WWE veteran Natalya Neidhart recently opened up about the growing dialogue surrounding mental health in the wrestling industry, highlighting powerful recent moments from Randy Orton, Charlotte Flair, and Big E that have sparked change.
Appearing on Busted Open After Dark, Natalya applauded her colleagues’ willingness to show vulnerability and reflected on how their experiences resonated deeply with her own.
“You look at Randy Orton, he’s just so physically imposing… he looks like a Greek god,” Natalya said. “And then you hear him talking about depression, and anxiety, and saying like, ‘I’m waking up in the middle of the night and I can’t sleep’… it hit me like a ton of bricks.”
She praised Orton’s recent interview with Stephanie McMahon, calling it a needed moment of honesty:
“We need to have those conversations. If somebody like Randy can open up and show, ‘Hey, it’s okay to feel that way’… it makes people feel good talking about it.”
Natalya also commended Charlotte Flair for her heartfelt essay in The Players’ Tribune, where Flair candidly discussed personal trauma and her struggles with crowd perception.
“I loved her article because it was very vulnerable,” she said. “People see us as larger than life… and then you hear, ‘When the crowd was booing, I felt like they were booing me as a human’… that’s hard.”
She reflected on Eddie Guerrero, citing how even champions felt insecure.
“He would beat himself up because he’s like, ‘I’m the champion, and we should have had a sold out house.’”
Natalya also spotlighted Big E and his Players’ Tribune article, calling his honesty about past suicidal thoughts “so relatable and important.”
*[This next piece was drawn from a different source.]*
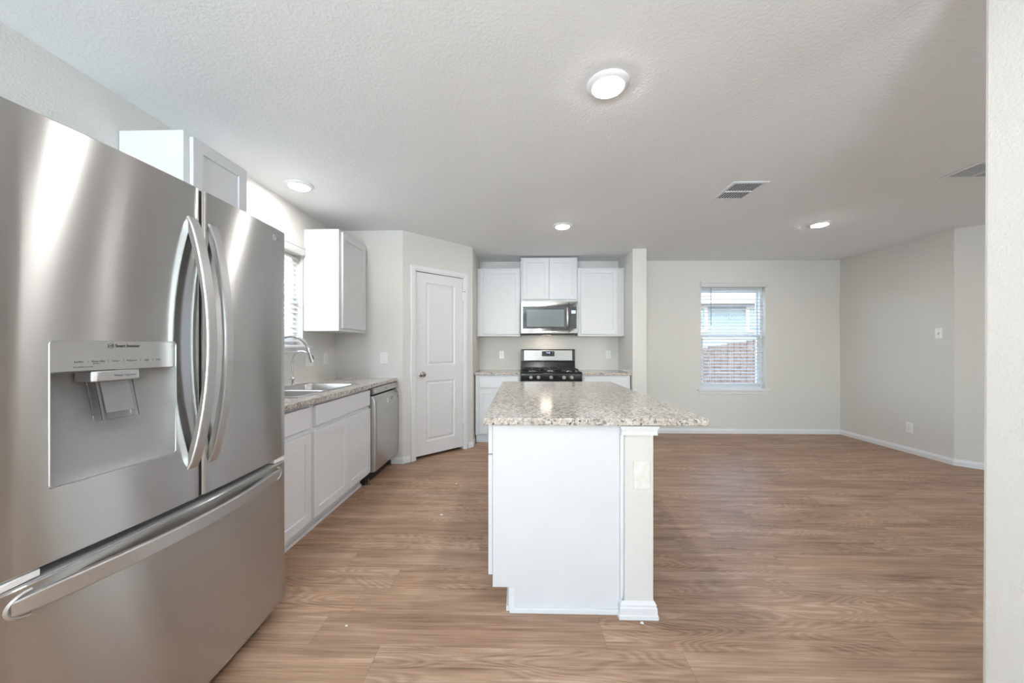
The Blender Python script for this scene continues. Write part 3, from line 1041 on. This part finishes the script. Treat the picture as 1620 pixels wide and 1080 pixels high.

Natalya admitted that her early years in WWE were clouded by anxiety and a fear of backstage heat, stemming from her father Jim “The Anvil” Neidhart’s turbulent history with the company.
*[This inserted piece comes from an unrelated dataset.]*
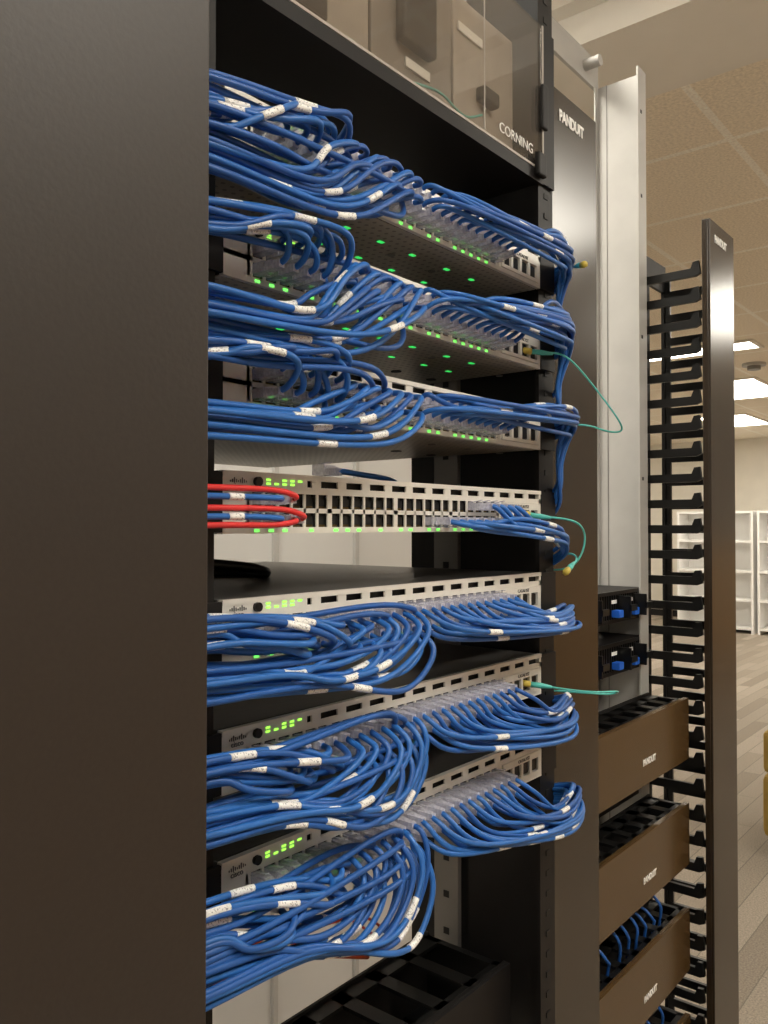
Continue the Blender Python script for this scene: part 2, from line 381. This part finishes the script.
    bxs('bezel_emblem',[(X(.0060+k*.0018),X(.0066+k*.0018),y0-.0009,y0-.0004,zb+.0362-h*.3,zb+.0362+h) for k,h in enumerate((.0010,.0018,.0030,.0018,.0010,.0018,.0030,.0018,.0010))],'ink',e)
    text('bezel_name','CATALYST',.0050,(X(.405),y0-.0014,zb+.0258),'ink',e,.0002)
    return e
tops=[.305-.0889*i for i in range(7)]
proto=build_switch(CZ+tops[0]-H,'silver rack switch with blue cables and green port lights')
labels=['silver-faced network switch packed with blue cables, topmost of the stack',
 'silver-faced network switch crowded with blue cables and glowing green lights',
 'silver-faced network switch with blue cables, seen from below',
 'half-empty network switch with open ports and three red cables',
 'dark-topped network switch fully cabled with clear-plug blue cables',
 'dark-topped network switch fully cabled, blue loops hanging below',
 'lowest network switch with deep drooping loops of blue cables']
proto['label']=labels[0]
kids=list(proto.children)
for i in range(1,7):
    e=proto.copy(); e.location=proto.location+Vector((0,0,tops[i]-tops[0])); link(e); e['label']=labels[i]
    for k in kids:
        if i>=2 and k.name.startswith('underside_led_reflection'): continue
        if i>=3 and k.name.startswith('underside_vent'): continue
        o=k.copy(); o.parent=e; link(o)

# ---------------- blue cables ----------------
R=random.uniform
G='blue network patch cables'
cfg={0:dict(A=-.038,B=-.074,dA=.014,dB=-.006,R0=.000,R1=-.025,spA=.018,spB=.014,xe=.816,f=.0,n=9),
     1:dict(A=-.022,B=-.080,dA=.014,dB=-.018,R0=.018,R1=-.020,spA=.014,spB=.0125,xe=.818,f=.0,n=5),
     2:dict(A=-.016,B=-.057,dA=.010,dB=-.026,R0=.006,R1=-.022,spA=.012,spB=.0115,xe=.825,f=.0,n=5),
     4:dict(A=-.014,B=-.046,dA=-.008,dB=-.034,R0=-.028,R1=-.050,spA=.011,spB=.012,xe=.822,f=.0,n=6),
     5:dict(A=-.012,B=-.045,dA=-.010,dB=-.050,R0=-.042,R1=-.070,spA=.012,spB=.012,xe=.820,f=.0,n=6),
     6:dict(A=-.014,B=-.048,dA=-.014,dB=-.064,R0=-.046,R1=-.080,spA=.014,spB=.018,xe=.828,f=.004,n=9)}
PX=SX+.024
LB='blue network patch cable with clear plug and white printed tag'
for si,c in cfg.items():
    zt=CZ+tops[si]; zb=zt-H
    for col in range(12):
        for row in range(2):
            x=PX+(col+.5)*.0138; z=zb+.0100+row*.0141
            y0=FY-.021
            jx,jy,jz,jw=R(-1,1),R(-1,1),R(-1,1),R(-1,1)
            if col<5:
                kz=(col/4)*2-1; jz=.6*kz+.5*jz
                zz=zt+c['A']+jz*c['spA']; yy=FY-.036+jy*.011
                P=[(x,y0,z),(x+.001+.001*jw,y0-.010,z+c['dA']*.3+.001*jx),(x-.012+.003*jw,yy-.008,(z+zz)/2+c['dA']+.003*jx),(x-.05,yy-.004,zz+c['dA']*.6+.004*jw),(.335,yy+.002,zz+.003*jx),(.285,yy+.012,zz-.006),(.20,FY+.0+.02*jy,zz-.03)]
                ta=R(.2,.45)
            else:
                kz=((11-col)/6)*2-1
                jzz=.55*kz+.55*jz
                zz=zt+c['B']+jzz*c['spB']; yy=FY-.042+jy*.012
                dz=c['dB']
                zl=z+dz*(.5+.5*(col-5)/6)+jz*.007
                xl=x-.008+.006*jx
                if si>=4:
                    P=[(x,y0,z),(x+.001+.002*jw,y0-.011,z-.004),(x+.001+.003*jx,y0-.021+jy*.004,z+(zl-z)*.45),(xl-.014,y0-.020+jy*.006,zl),(xl-.06,yy-.004,(zl+zz)/2-.008+.005*jw),((xl+.33)/2-.02,yy,zz-.004+.004*jx),(.32,yy+.004,zz),(.28,yy+.012,zz),(.20,FY+.02*jy,zz-.02)]
                else:
                    P=[(x,y0,z),(x+.001*jw,y0-.012,z-.001),(x-.014+.003*jx,y0-.018+jy*.005,z+(zl-z)*.4),(x-.05,yy,(zl*.6+zz*.4)+.005*jw),((x+.33)/2,yy,zz+.004*jx),(.33,yy+.004,zz-.002),(.28,yy+.012,zz-.006),(.20,FY+.02*jy,zz-.03)]
                ta=R(.12,.42)
            cable(P,LB,G,'blue' if random.random()<.6 else 'blue2',r=.0024,tagat=ta if random.random()<.85 else None,flip=(row==0))
    for col in range(12,24 if si!=2 else 23):
        for row in range(2):
            x=PX+(col+.5)*.0138; z=zb+.0100+row*.0141; y0=FY-.021
            jx,jy,jz,jw=R(-1,1),R(-1,1),R(-1,1),R(-1,1)
            k=(col-12)/11
            zz=zt+(c['R0']+c['R1'])/2+(.55*(2*k-1)+.55*jz)*abs(c['R0']-c['R1'])*.6
            yy=FY-.038-.010*(1-k)+jy*.007-c['f']
            drop=-.010 if si<4 else -.016
            xe=c['xe']+.007*jx
            P=[(x,y0,z),(x+.001+.001*jw,y0-.010,z+(.004 if si<3 else -.004)),(x+.018+.01*(1-k),yy+.002,(z*.5+zz*.5)+drop*.3+.003*jw),(max(x+.035,.775)-.012*k,yy-.002,zz+drop*.6+.003*jx),(xe,yy+.014,zz+drop*.3+.003*jw)]
            if si<3 and random.random()<.22:
                P+=[(.836+.005*jx,FY-.020+.004*jy,zz-.014),(.836+.006*jx,FY-.010,zz-.045),(.846+.004*jy,FY-.006,zz-.078),(.8575,FY+.02,zz-.10),(.885,FY+.06,zz-.13)]
            else:
                P+=[(.848+.004*jx,FY-.012+.004*jy,zz-.010),(.8565,FY+.030+.006*jy,zz-.022),(.885,FY+.055,zz-.03),(.92,FY+.08,zz-.09)]
            cable(P,LB,G,'blue' if random.random()<.6 else 'blue2',r=.0023,tagat=R(.16,.42) if random.random()<.6 else None,flip=(row==0))
# extra slack cabling packed behind the plugged cables of each switch (one bundle)
bm=bmesh.new(); org=Vector((.33,FY-.02,CZ))
for si,c in cfg.items():
    zt=CZ+tops[si]
    za,zb_=c['A'],c['B']
    N=c['n']
    for i in range(N):
        full=si in (0,6)
        q=i/(N-1) if full else (R(0,.15) if i%3==0 else R(.85,1.1))
        zz=zt+za*(1-q)+zb_*q+R(-.007,.007)
        xs=R(.47,.56) if si>=4 else R(.44,.55); yy=FY-R(.022,.046)
        zs=zz+R(-.004,.008)+(.006 if q<.4 else -.004)
        P=[(xs,FY-.012,zt-.030+R(-.008,.012)),(xs-.01,FY-.030,zs*.6+(zt-.03)*.4),(xs-.05,yy,zs),(.37,yy+R(-.004,.004),zz+R(-.003,.003)),(.32,yy+.004,zz),(.28,yy+.014,zz-.006),(.20,FY+.01,zz-.03)]
        addtube(bm,catmull(P,6,2),.0024,8,org)
o=finish(bm,'cable_bundle','blue2',None,org,smooth=True)
tag(o,'dense slack blue patch cabling packed against the switch fronts','cable bundle'); o['kind']='stuff'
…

“When I got hired, I had this goal — I was going to be the opposite of my dad,” she said. “Whatever Vince wanted, I’d do it. If they wanted me to lose in three seconds, I’d do it. If they wanted me to pass gas, I’d do it.”
She revealed she operated under a “black cloud of fear” that she had to always please everyone or risk losing everything.
But now, Natalya says the culture has shifted — and Triple H played a role in that change. After her Bloodsport match, he gave her meaningful feedback that helped release that fear.
“You don’t have to be afraid anymore,” she said. “That fear is stopping so many people from doing more. If Steve Austin was afraid of getting heat, we might have never seen Steve Austin.”